Wát ik heb gelezen weet ik nog niet precies. Maar de twee gedichten van Rui Cóias, die Harrie Lemmens vertaalde voor Terras, zijn iets bijzonders. Ik heb ze nu een keer of drie hardop voorgelezen en hoop ze na de zesde keer, zo ongeveer, te doorgronden. Lemmens over het werk van deze dichter: ‘Thematiek en focus verschuiven voortdurend van ruimte naar tijd en van persoonlijk naar algemeen. Reizen, of misschien liever verplaatsingen, gaan via prachtige beelden een verbinding aan met het landschap en het eigen en collectieve geheugen.’ Meer werk van Cóias vindt u hier. En op de website Zuca Magazine.

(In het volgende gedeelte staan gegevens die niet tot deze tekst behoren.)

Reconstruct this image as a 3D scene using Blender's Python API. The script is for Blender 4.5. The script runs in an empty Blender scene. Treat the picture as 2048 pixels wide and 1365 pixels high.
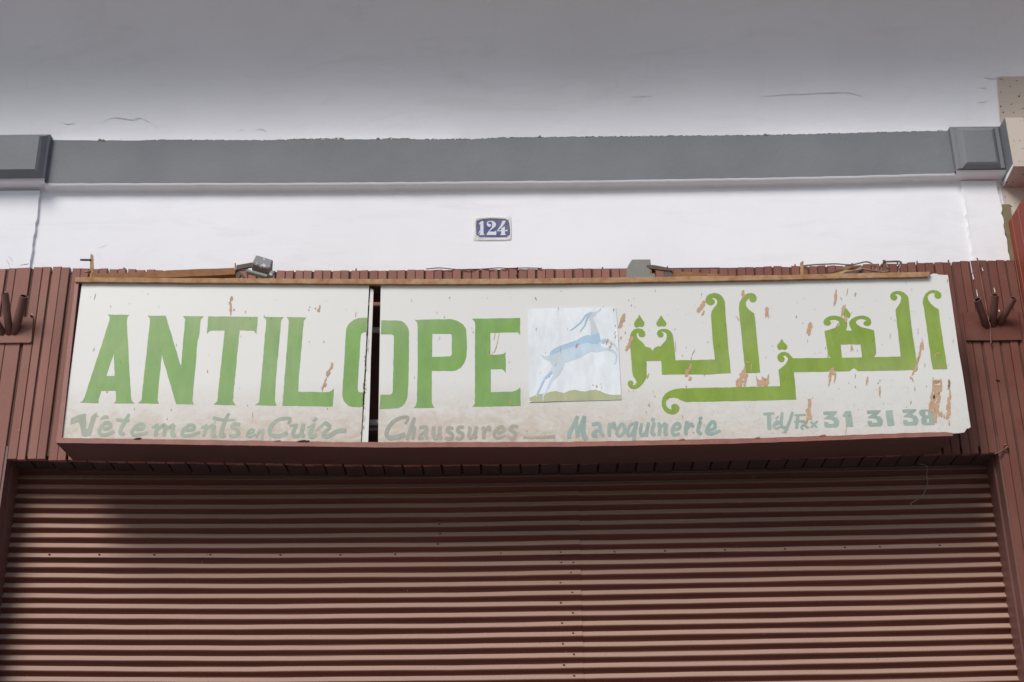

Bij datgene waardoor we herhaaldelijk worden meegevoerd,
hunkerend naar wat zich in de volgende bocht vertoont,
met onze hand op de kastanjebomen waar we
onze namen in kerven, onze verhinderde eenzaamheid,
keren we altijd om op het punt waar alles herhaald wordt en begint
en waarvan we slechts een minuut, een ogenblik bereiken,
het snijvlak van het jaar dat voorbij gaat en het jaar dat komt.